A single run of lines is to be printed exactly: starting at the line with "no objects yet." and ending at the line with "S = bpy.context.scene", both included. Leave the pictures out.

- _Given data_
----

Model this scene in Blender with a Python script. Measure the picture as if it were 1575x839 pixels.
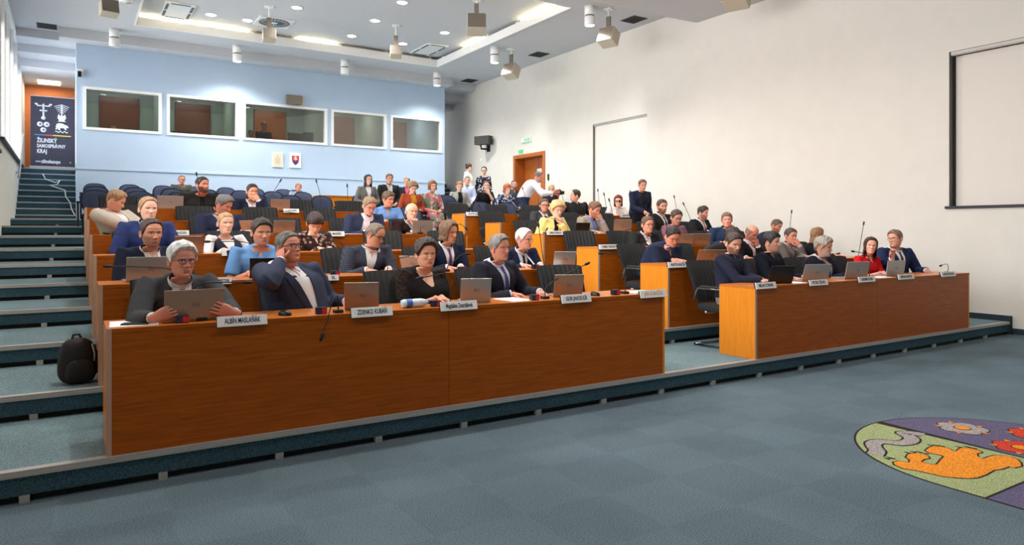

----

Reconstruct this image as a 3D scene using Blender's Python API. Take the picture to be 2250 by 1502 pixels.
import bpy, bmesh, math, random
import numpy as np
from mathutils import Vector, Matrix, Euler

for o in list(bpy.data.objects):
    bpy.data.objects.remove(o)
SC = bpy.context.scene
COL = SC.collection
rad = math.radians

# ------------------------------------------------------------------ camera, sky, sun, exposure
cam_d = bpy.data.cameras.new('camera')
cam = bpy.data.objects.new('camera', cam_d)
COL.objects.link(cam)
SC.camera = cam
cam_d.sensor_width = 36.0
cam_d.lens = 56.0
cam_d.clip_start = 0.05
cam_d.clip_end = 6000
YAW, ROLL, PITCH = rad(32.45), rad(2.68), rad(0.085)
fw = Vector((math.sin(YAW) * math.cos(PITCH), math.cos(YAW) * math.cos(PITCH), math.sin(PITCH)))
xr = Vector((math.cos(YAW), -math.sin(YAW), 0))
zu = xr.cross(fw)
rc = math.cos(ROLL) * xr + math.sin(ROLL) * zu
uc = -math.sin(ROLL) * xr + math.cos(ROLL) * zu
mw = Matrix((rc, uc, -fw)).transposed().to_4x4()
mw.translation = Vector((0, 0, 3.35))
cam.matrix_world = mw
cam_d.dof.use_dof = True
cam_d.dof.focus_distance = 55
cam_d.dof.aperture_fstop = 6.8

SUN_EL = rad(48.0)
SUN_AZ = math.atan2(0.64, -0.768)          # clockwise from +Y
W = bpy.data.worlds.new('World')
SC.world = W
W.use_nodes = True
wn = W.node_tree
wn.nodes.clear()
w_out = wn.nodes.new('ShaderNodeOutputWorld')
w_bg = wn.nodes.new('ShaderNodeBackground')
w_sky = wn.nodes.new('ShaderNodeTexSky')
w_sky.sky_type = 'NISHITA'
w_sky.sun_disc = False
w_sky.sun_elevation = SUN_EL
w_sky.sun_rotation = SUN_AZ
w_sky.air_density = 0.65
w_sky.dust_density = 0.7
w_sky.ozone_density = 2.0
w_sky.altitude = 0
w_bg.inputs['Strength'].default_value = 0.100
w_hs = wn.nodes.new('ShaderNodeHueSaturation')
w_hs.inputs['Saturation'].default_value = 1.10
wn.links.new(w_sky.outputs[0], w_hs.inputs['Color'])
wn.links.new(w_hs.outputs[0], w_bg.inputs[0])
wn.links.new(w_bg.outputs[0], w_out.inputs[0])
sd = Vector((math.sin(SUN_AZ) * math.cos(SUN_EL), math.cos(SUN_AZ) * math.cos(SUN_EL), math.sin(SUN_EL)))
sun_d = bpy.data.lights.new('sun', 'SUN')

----

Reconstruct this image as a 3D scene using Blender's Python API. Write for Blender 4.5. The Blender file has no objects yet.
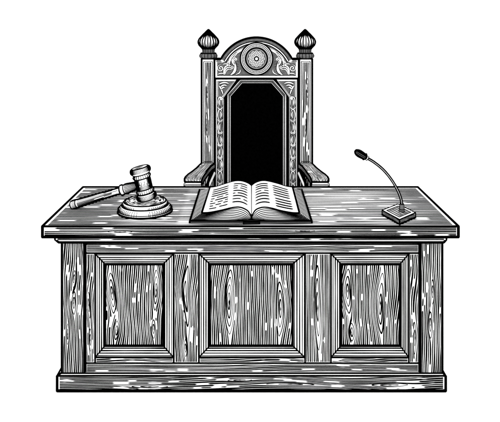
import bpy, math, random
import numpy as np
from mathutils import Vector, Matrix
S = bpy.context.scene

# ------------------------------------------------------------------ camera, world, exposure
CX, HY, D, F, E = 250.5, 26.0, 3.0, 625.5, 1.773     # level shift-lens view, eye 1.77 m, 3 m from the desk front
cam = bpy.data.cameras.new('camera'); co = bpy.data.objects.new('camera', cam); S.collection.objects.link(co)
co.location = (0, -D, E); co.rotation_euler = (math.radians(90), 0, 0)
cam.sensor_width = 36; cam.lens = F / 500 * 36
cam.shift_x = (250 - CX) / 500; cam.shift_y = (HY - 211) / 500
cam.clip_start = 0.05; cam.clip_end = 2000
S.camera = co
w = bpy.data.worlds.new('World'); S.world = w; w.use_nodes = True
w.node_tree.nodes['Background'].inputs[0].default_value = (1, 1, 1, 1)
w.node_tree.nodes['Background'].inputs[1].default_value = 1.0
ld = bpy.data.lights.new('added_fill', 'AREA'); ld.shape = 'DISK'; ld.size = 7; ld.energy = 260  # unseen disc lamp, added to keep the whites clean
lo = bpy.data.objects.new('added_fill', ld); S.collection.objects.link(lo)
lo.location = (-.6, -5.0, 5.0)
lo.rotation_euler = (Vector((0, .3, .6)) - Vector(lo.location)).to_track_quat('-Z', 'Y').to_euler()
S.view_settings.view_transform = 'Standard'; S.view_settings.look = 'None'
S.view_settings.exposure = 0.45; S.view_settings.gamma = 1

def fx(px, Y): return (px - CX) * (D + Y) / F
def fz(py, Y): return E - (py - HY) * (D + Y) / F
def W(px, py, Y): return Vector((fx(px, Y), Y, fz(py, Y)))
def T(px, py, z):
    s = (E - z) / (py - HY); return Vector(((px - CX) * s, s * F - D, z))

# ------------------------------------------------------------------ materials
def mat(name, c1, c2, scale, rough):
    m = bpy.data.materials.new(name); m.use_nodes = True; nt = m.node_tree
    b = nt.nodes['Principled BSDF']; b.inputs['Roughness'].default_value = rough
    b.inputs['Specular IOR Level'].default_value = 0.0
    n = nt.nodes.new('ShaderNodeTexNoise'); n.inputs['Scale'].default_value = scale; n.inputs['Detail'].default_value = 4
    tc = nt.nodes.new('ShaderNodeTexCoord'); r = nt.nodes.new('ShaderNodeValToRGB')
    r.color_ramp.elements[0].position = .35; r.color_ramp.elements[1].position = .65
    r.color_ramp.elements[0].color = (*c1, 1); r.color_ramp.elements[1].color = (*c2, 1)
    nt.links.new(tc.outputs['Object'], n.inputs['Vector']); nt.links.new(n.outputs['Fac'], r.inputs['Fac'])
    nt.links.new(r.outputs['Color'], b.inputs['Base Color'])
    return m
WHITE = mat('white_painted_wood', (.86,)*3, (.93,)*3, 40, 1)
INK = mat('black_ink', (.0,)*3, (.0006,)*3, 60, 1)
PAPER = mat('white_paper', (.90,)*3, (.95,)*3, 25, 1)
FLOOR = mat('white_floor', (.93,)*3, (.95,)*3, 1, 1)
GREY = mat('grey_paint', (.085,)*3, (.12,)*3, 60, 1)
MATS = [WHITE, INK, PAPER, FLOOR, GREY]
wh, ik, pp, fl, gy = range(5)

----

- _Task result_
Reconstruct this image as a 3D scene using Blender's Python API. Write for Blender 4.5. The Blender file has no objects yet.
import bpy, math, random
import numpy as np
from mathutils import Vector, Matrix
S = bpy.context.scene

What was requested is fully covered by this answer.